In these circumstances we may think we understand the stigma of being unemployed but believe me we don’t. To want to work and be unable to work and watching your neighbours emigrating and seeing no future is sole destroying and degrading. It was a privilege to be asked by a number of community groups to help them with their unemployment, housing, vandalism and drug problems. It was not an altruistic feeling or conversion it was a huge compliment that others thought you might be able to help even in a small way. The Liffey Trust was born as a charity and a research college.
We wanted to change attitudes, to get people to help themselves, to get community groups involved and we realised from day one that while we would accept help from individuals or organisations we knew that eventually we had to become self-financing. Hand-outs are unlikely to be permanent or eventually achieve your objectives.
Seeing solutions, achieving objectives, implementing plans with speed and dedication are all fundamental. Getting things done and individuals being held responsible are basic management tools. A plan that is 100% right but not implemented or brought into fruition is valueless.
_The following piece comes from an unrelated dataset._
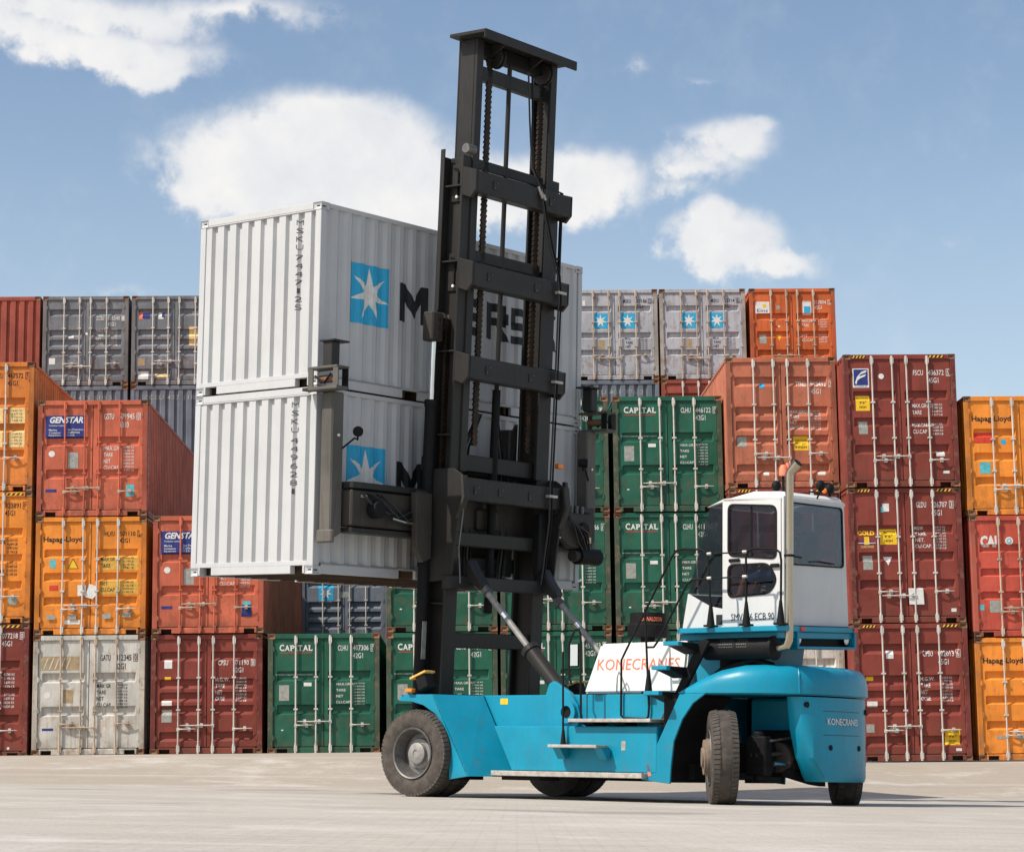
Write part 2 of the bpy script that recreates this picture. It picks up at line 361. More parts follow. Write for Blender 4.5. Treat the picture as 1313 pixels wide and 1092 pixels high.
# ------------------------------------------------------------------ ground
def near_z(x, y): return ZO - 0.50204 - (0.0283435 * (x + 0.16328) + 0.0018996 * (y - 31.758)) / 0.9995964
def ss(t): t = max(0, min(1, t)); return t * t * (3 - 2 * t)
YAW = 0.0271657
def wall_z(x, y):
    q = x * math.cos(YAW) + y * math.sin(YAW)
    return ZO + .235 - .003 * (q + 9) - ss((q - 5.7) / 2.9) * .305
def gz(x, y):
    n = near_z(max(-60, min(60, x)), max(-20, min(60, y))); t = ss((y - 37.0) / (46.0 - 37.0))
    return n * (1 - t) + wall_z(x, y) * t
xs = [-900, -300, -120, -60] + [-40 + 1.0 * i for i in range(81)] + [60, 120, 300, 900]
ys = [-300, -100, -40, -10, 0] + [5 + 1.0 * i for i in range(60)] + [80, 120, 300, 900, 1500]
gb = MB(); gb.add([(x, y, gz(x, y)) for y in ys for x in xs],
                  [(j * len(xs) + i, j * len(xs) + i + 1, (j + 1) * len(xs) + i + 1, (j + 1) * len(xs) + i) for j in range(len(ys) - 1) for i in range(len(xs) - 1)])
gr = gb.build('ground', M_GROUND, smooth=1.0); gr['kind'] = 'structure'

# ------------------------------------------------------------------ containers
W, SH, HC = 2.438, 2.591, 2.896
PT = .11                                      # post width
GROOVES = {'three': [.355, .635], 'four': [.31, .51, .715], 'six': [.185, .415, .525, .635, .855], 'wide': [.215, .51, .70], 'five': [.27, .47, .66]}
GH = {'three': .085, 'four': .075, 'six': .082, 'wide': .07, 'five': .07}
def trap(x, pitch, flat, slope, depth):       # 0 on the outer flat, depth on the inner flat
    t = x % pitch
    if t < flat: return 0
    if t < flat + slope: return depth * (t - flat) / slope
    if t < pitch - slope: return depth
    return depth * (pitch - t) / slope
ENDP = .10
def etrap(x): return trap(x - ENDP, *ENDW)
def trap_breaks(a, b, pitch, flat, slope):
    out = [a]; k = math.floor(a / pitch)
    while k * pitch < b:
        for d in (0, flat, flat + slope, pitch - slope):
            x = k * pitch + d
            if a + 1e-4 < x < b - 1e-4: out.append(x)
        k += 1
    return out + [b]
SIDE = (.278, .085, .055, .036); ENDW = (.25, .128, .030, .050)
_MC = {}
def cached(key, fn):
    if key not in _MC: _MC[key] = fn()
    return _MC[key]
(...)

The Trust got involved in helping people setting up their own businesses. We showed them how to evaluate their projects. How to write business plans, we ran educational and training programmes. We identified sources of finance and educated them on the different types of business structures. Our self-evaluation “kit” of your business idea, even after 30 years, has not be bettered. Now several organisations, including banks, have published ways of preparing a business plan. The presentation of a business idea to would be investors is a fundamental concept in the education and training of entrepreneurs. Mentoring of projects was also considered as a useful and helpful part of having a business developed.
The Trust was also asked to speak and inform many community groups throughout the country. We held deeply the concept that job creation was the responsibility of all of us. The Government, help agencies, educational establishments and industry needed to co-operate fully with each other to devise, develop and implement and bring a strategy of job creation into our daily lives. All of us have to work together and learn to respect and admire the concept of entrepreneurial development and strategic management. Education and innovative thinking across our entire educational facilities is essential.
If I may quote from a recent article in the Sunday Business Post by the Management Director of Microsoft:
“Ireland’s education sector is at a turning point. Advances in technology have opened up an ever increasing range of opportunities for our young people with a resulting shift in the skills profile required to support the jobs of the future. The European Commission estimating that 90% of tomorrow’s jobs will require digital skills. Ireland’s talent pool must have them. Regardless of the sector our young people choose to work in, one thing is clear: digital technology is the new reality. The responsibility is now on policy makers, industry and the education sector, to work together to ensure that we educate our students to future proof them for the new world.”
We must also give them the know how to utilize their new skill set and educate them to be able to manage and develop new industries. In other words they must also have an entrepreneurial outlook.
Being able to identify a problem, apply lateral thinking develop the knowhow of implementation and taking responsibility of the consequences are all absolute necessary. It is not change we have to get used to it is the accelerating rate of change that we have to embrace.
The Liffey Trust was nothing more than a small catalyst in the late 80’s and having many others adopting some of our principles was an integral part of our philosophy. The development of our educational system and to be here today with the top University of Ireland and with the academic staff of one of the finest business schools in the world is indeed a privilege. The beginnings of our partnership with such a prestigious college like Trinity College will, we believe, have far reaching a long term benefits for Irish society as a whole. It will be up to others to take it from here.
The Liffey Trust has made four scholarships available to undergraduate students in the leading universities of Ireland. The Liffey Trust provides yearly scholarships to students from University College Dublin, Trinity College Dublin, National University of Ireland, Galway, and now, as of this year, Dublin City University.